Thursday, June 18

Apologize? I Don't Think So.

S.Con.Res. 26, the apology for slavery that supposedly passed the Senate today is no longer available through the Senate web site. I wonder why.

Maybe someone with more power than a single American voter felt the way I do: That the "apology" was disingenuous at best and insulting at worst. It reminds me of the schoolyard bully being forced to apologize for beating up a playground nerd -- he did it because he was forced to, he didn't mean it and it is useless.

Slavery isn't acceptable in our society today. Forcing others to think like we do, cursing them for having different opinions, belittling them when we disagree with them is acceptable but slavery isn't. That wasn't the case 200 years ago. Sure, some people objected to it just as some people object to the hatred that is commonly spewed around the Internet and on our airwaves today.
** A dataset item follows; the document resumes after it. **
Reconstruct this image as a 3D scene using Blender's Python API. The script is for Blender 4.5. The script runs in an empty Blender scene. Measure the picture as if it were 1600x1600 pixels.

I happened to see Joy Behar on The View, blaming Fox commentator Bill O'Reilly for the murder of Dr. Tiller (because O'Reilly called him "Tiller the Baby Killer," which is what many Kansans have called Tiller for years). She (and other media pundits) claim that conservatives inspire right wing extremists to murder -- and yet she sees nothing wrong with degrading someone she doesn't like. Her nasty comments about Sarah Palin come immediately to mind.

It doesn't seem to occur to people who enjoy smart little put-downs and snide comments about anyone -- and there are certainly more of those on the left than on the right side of the political spectrum -- that they are the ones who foment hatred. Ugliness is never funny; put-downs reflect on the person who uses them, not the recipient of them.

An apology for slavery from people who never held slaves nor condoned the institution in any way is a huge put-down, not of slave holders but of the descendants of the victims of the institution. It's comparable to Behar's nastiness and Ann Coulter's rudeness -- and in the long run it does more harm than good.

My great- grandfather was a slave owner. According to a book my grandfather wrote about his home life, the family took great pride in the fact that their servants were healthy and were treated like extended family members, even to the extent of attending church together. Aside from human and humane considerations, it was only practical to take good care of them and to provide well for them.

I do not apologize for slavery. Furthermore, I do not judge the generations who came before me for their beliefs or their actions since there is no way that I can "walk in their shoes" well enough to understand.

I only hope future generations will not judge me for living in a society that condones the murder of babies or, among many, many other things, that thinks belittling people for any reason is humor.